Son iki şarkı, “Vicious Circle” ve “The Lodger”, zıt ses manzaralarıyla birbirini tamamlıyor. Vicious Circle baştan sona öne çıkan bir gitarla dinleyiciye enerji verirken, The Lodger, Halford’un nakarattaki derin, gizemli vokalleri eşliğinde pürüzsüz gitar ritimleriyle daha kasvetli bir hava uyandırıyor.

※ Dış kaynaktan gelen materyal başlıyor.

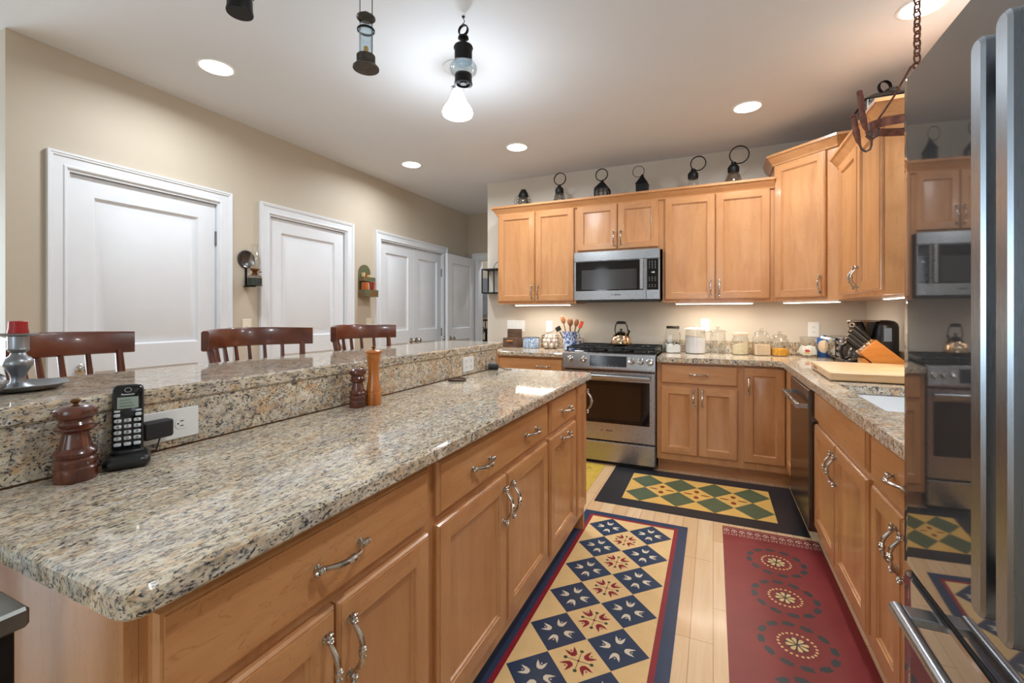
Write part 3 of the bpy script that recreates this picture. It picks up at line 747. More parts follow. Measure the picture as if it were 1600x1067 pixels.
m = MB(); m.lathe([(.030, -.126), (.031, -.14), (.036, -.158), (.044, -.180), (.056, -.205), (.072, -.228), (.084, -.248), (.088, -.264), (.084, -.279), (.07, -.287), (.04, -.291), (0, -.292)], seg=40); m.build('glass_shade', pend_glow, t)
pl = bpy.data.lights.new('pendant_lamp', 'POINT'); pl.energy = PEND_W; pl.color = (.82, .92, 1); pl.shadow_soft_size = .1
po = bpy.data.objects.new('pendant_lamp', pl); COL.objects.link(po); po.parent = t; po.location = (-.0, -.0, -.40)

# hanging lanterns
def hook(m, z0, z1):
    m.tube([(0, 0, z0), (0, 0, z0-.012), (.006, 0, z0-.02), (.006, 0, z0-.028), (-.004, 0, z0-.034), (-.005, 0, z1), (0, 0, z1-.006), (.004, 0, z1)], .0018, 6)
t = thing('hanging_lantern', 'black lantern with a round glass globe hanging beside the pendant', 'lantern', (-1.095, 1.868, 2.378), 0, 'lanterns hung from the ceiling')
m = MB(); hook(m, CE-2.378, .262); m.ring((0, 0, CE-2.380), .006, .002, seg=12); m.build('hook', iron, t)
m = MB(); m.ring((0, 0, .236), .024, .0035, 'y', 24, flat=(1, 2.6)); m.build('carry_ring', iron, t)
m = MB(); m.lathe([(.012, .212), (.024, .205), (.026, .196), (.014, .188), (.011, .180), (.016, .172), (.024, .166), (.044, .158), (.047, .15), (.042, .14), (.042, .088), (.04, .082)], seg=28); m.build('chimney_cap', iron, t)
m = MB(); m.lathe([(.040, .09), (.052, .08), (.064, .063), (.066, .05), (.060, .034), (.046, .02), (.040, .014)], seg=32, cap=False); m.build('glass_globe', glass_blue, t)
m = MB(); m.lathe([(.041, .022), (.041, -.01), (.044, -.02), (.044, -.024), (.032, -.026), (.030, -.02), (.018, -.019), (.016, -.023), (0, -.023)], seg=28); m.build('base', iron, t)
t = thing('hanging_lantern', 'tall open lantern with a glass tube and yellow candle hanging by two rods', 'lantern', (-1.2, 1.322, 2.179), 0, 'lanterns hung from the ceiling')
m = MB(); m.lathe([(.048, 0), (.049, .004), (.040, .014), (.033, .022), (.032, .026), (.032, .05), (.026, .05), (.026, .03), (0, .03)], seg=30)
for i in range(26):
    a = 2*PI*i/26; m.tube([(.032*math.cos(a), .032*math.sin(a), .026), (.032*math.cos(a), .032*math.sin(a), .05)], .0022, 5)
m.build('base', tinmetal, t)
m = MB(); m.lathe([(.0255, .035), (.0255, .13), (.0255, .158), (.02, .172), (.017, .19)], seg=28, cap=False); m.build('glass_tube', glass_blue, t)
m = MB(); m.ring((0, 0, .146), .030, .0032, seg=36, seg2=6, flat=(1.6, 1))
for s in (-1, 1): m.tube([(.029*s, 0, .05), (.030*s, 0, .30), (.030*s, 0, .38), (.022*s, 0, .41), (0, 0, .425)], .0016, 6)
m.build('guard_wires', iron, t)
m = MB(); m.lathe([(.034, .196), (.035, .192), (.016, .205), (.012, .212), (0, .214)], seg=28); m.build('smoke_cap', tinmetal, t)
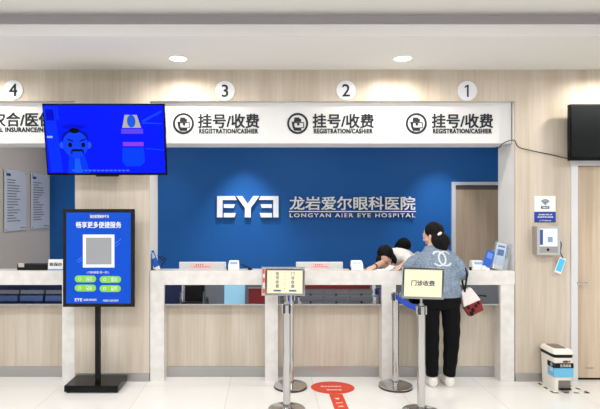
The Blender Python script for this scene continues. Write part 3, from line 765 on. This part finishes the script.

Albümden çıkaracağımız sonuç Rob Halford’un bir metal mucizesi olduğudur. 72 yaşında olmasına rağmen Painkiller zamanındaymış gibi hala o yüksek vokalleri yapabiliyor oluşu mucize değil de nedir? Glenn Tipton ve grubun genç elemanı Richie Faulker tam bir riff fabrikası gibi çalışıp bize güzel heavy metal meyveleri vermeye devam ediyor.
Grupta yaşanılan sağlık sorunlarına rağmen yine de yavaşlamak yerine son derece canlı, güçlü bir albüm ortaya çıkartmış olmaları grubun müziğe olan tutkularının ve biz hayranlarına olan bağlılıklarının bir kanıtıdır. Ve bu metal efsanesi olan grup, 24 Temmuz 2024 tarihinde biz hayranlarıyla, İstanbul, Parkorman’da buluşuyor. Daha önce hiç Judas Priest konserine gitmemiş olan ben de o konserde yerimi almak için sabırsızlıkla bekliyorum.